Weaving, carving , painting, or chiselling is considered to be the part of the life of Himachalis. Himachal is well known for designing shawls especially in Kullu. The architecture, objects, shops, museums, galleries and craftsmen charm with a variety perfected over time.

Women take an active part in pottery and men in carpentry. For ages, wood has been used in Himachal in the construction of temples, homes, idols etc.



Extreme cold winters of Himachal necessitated wool weaving. Nearly every household in Himachal owns a pit-loom. Wool is also considered as pure and is used as a ritual cloth. The well known woven object is the shawl, ranging from fine pashmina to the coarse desar. Kullu is famous for its shawls with striking patterns and vibrant colors.

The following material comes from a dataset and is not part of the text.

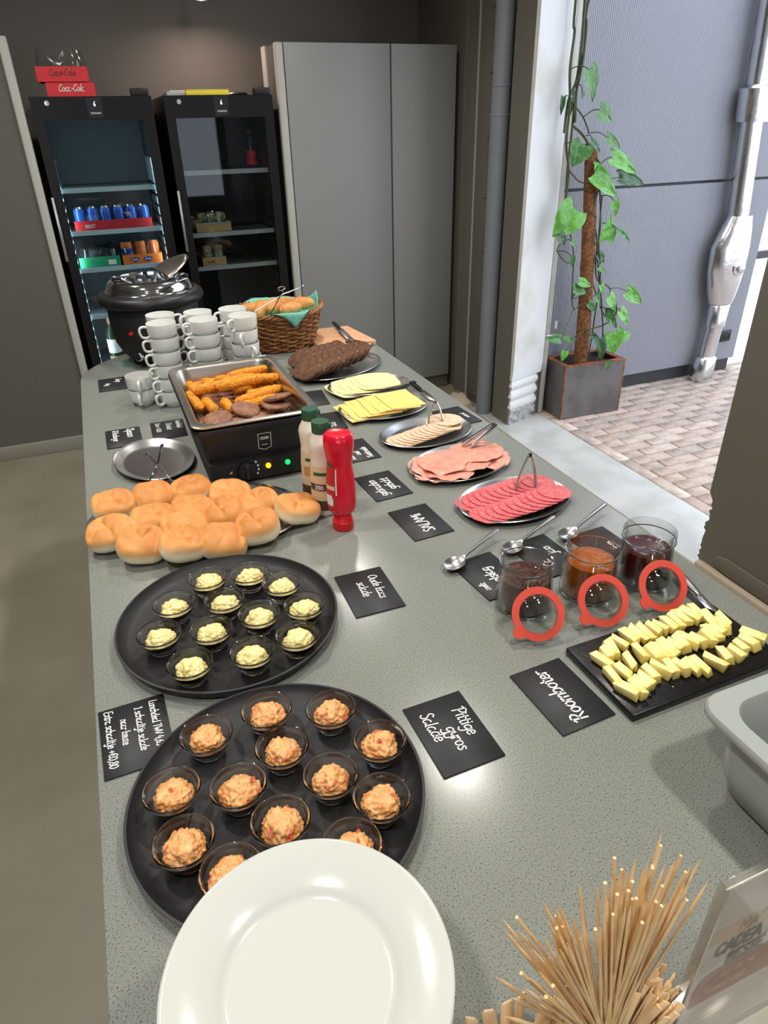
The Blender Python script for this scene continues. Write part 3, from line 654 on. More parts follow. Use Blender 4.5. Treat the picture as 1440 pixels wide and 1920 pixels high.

Himachali caps are of typical styles and they differ region to region. In Kinnaur shawls, saris and trousers are woven in wool. The shawls woven in Rampur, also known as Rampur chaddar, are known for their soft texture and durability. In Chamba district, weaving assumes a chequered pattern. Besides shawls, carpets and blankets are also a vital part of the Himachali lifestyle.

Wood craft

Himachal is the one of those few areas in India, where wood has played a significant role as a structural material. Pine, Cedrus deodara, walnut, horse chestnut and wild black mulberry are found in abundance in Himachal Pradesh. Places famous for woodcraft are Chamba, Tisza, Kalpa, Kinnaur district and Kullu. Village homes are constructed with carvings on doors, windows, balcony panels etc. This can be found in remote areas of the state especially in Kinnaur district and Kullu districts.[1]


Objects crafted with metals fulfil the ritualistic needs of Himachalis. In 600 AD, the courts of the Himachali kings had mastered the craftsmen who were specialised in metalware. Antique metal statuettes are one of the most significant aspects in many temples of Himachal Pradesh. The statues of gods and goddesses also appear as mohras or in metal plaques.

In fact, metalcraft in the state grew around temples and palaces. Repousse technique was made in use to create the temple doors of Vajreshwari Devi, Jwalamukhi in Kangra, Bhimkali in Sarahan and Chandika Devi in Kinnaur district.

A canopy made of gold at the Jwalamukhi temple is one of the example of Himachal's metalwork which believed to have been gifted by Mughal emperor Akbar the Great. The metalwork of Kinnaur depicts a unique synthesis of Buddhism and Hinduism. Brass is often used for trending household utensils. Some of the towns where good metal work found are Bilaspur, Chamba, Reckong Peo, Rohru, Sarahan and Jogindernagar.